Densho Digital Archive
Bainbridge Island Japanese American Community Collection
Title: Kay Sakai Nakao Interview
Narrator: Kay Sakai Nakao
Interviewer: Debra Grindeland
Location: Bainbridge Island, Washington
Date: February 25, 2006
Densho ID: denshovh-nkazuko-01-0002

<Begin Segment 2>

DG: And how, can you describe the reaction or your relationship with your Caucasian friends?

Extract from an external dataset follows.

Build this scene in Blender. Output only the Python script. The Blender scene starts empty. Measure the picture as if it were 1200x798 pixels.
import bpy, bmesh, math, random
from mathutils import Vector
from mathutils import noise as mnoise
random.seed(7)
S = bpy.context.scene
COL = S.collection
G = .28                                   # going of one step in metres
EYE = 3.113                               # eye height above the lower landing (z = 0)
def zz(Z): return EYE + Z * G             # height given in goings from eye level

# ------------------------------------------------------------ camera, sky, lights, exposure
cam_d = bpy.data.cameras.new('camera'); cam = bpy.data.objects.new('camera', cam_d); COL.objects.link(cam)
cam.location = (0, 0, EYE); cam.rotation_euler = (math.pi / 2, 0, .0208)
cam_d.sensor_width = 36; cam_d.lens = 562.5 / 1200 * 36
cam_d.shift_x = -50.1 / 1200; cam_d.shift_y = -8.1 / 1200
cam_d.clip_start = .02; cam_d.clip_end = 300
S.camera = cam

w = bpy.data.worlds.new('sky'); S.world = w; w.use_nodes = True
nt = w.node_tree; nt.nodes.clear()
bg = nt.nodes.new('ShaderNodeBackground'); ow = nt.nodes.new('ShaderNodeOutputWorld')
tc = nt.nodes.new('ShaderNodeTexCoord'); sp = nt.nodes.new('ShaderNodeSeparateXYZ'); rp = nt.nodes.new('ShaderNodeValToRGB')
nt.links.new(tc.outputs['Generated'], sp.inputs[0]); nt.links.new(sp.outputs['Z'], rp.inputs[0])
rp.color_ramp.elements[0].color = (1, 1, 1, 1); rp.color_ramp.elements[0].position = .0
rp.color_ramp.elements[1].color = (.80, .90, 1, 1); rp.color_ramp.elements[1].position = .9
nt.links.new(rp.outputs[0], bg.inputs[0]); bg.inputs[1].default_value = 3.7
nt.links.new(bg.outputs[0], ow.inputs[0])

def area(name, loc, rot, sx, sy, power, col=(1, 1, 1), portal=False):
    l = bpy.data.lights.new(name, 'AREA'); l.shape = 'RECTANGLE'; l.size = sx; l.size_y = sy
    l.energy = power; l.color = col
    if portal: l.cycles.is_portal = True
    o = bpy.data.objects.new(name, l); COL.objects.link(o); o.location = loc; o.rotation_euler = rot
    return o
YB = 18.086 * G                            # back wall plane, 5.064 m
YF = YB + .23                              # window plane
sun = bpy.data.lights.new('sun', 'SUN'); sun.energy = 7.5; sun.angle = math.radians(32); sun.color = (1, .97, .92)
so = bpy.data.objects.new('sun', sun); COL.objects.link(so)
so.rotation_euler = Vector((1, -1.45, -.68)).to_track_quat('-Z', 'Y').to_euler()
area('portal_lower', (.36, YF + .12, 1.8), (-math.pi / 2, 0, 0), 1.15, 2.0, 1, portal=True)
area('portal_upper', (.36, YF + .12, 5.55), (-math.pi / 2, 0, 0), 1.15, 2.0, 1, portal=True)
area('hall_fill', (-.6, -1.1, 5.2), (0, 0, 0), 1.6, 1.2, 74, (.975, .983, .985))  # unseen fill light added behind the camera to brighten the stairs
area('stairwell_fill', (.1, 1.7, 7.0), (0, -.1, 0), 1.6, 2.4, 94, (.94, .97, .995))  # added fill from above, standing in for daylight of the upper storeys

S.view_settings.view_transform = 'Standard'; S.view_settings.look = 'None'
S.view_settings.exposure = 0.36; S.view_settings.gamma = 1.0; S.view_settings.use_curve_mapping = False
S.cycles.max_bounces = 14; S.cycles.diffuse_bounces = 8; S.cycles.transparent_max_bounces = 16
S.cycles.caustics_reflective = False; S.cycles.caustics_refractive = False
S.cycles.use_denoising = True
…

KN: Oh, they were shocked, too. I was out of school already. But they were shocked and they were... they were normal, they were friendly. I'm sure they were very sympathetic. Probably they understood our feelings at that point. But at that point we didn't go back and forth anymore, because after the war broke out, there was curfew. We had to stay within our boundaries, and not to be out after six o'clock and all that kind of a thing. And we were afraid, too, to get away from our property, we didn't know what was going to happen. We didn't know what the reaction will be with the public, the community.

DG: So what was the mood like on Bainbridge Island ? Were you able to still gather a general feeling, or were you still just...

KN: You mean at that point?

DG: At that time, yes.

KN: Oh, at that point we were so wrapped up in our own business of getting things settled, sold, stored, because we were ordered to leave. So we weren't thinking about much else, at least I wasn't. Because we had to get everything all sort of squared away. And for one thing, we were so busy destroying everything that was Japanese. We, my dad says, "Get rid of everything," so we just burned things, buried things, broke things up, did everything to get rid of all the things that Grandma sent from Hiroshima, you know, for Boys' Day and Girls' Day they have all these nice things. And so we had a lot of things for five of us girls. But everything was completely destroyed. The only thing that was saved was my Japanese doll and a Japanese kimono that was stored in a trunk; fortunately they were in a trunk. But the other things were all around the house, so it was easy to get at and so they were all destroyed, which I feel very badly right now -- I mean, now that they were all destroyed and we can no longer enjoy.

DG: How did you feel then?

KN: I was scared. I, I hated to get rid of all the stuff that Grandma sent me, but then again, it was too Japanese, and so we just had to destroy them.

DG: Wow. And so let's go now to, you talked a little bit already about when the order was posted. After the order went up, the exclusion order that you, and you knew you had to leave -- actually, at that point, what was your reaction to the order? Were you surprised, or had you anticipated this?

KN: Well, in a way, yes and no. Because we felt we were American citizens, that we shouldn't have to go, and in my mind, I was thinking, well, parents will go and we will have to run the farm. Then when the order came that we all had to go, then just forgot about everything and just got ready.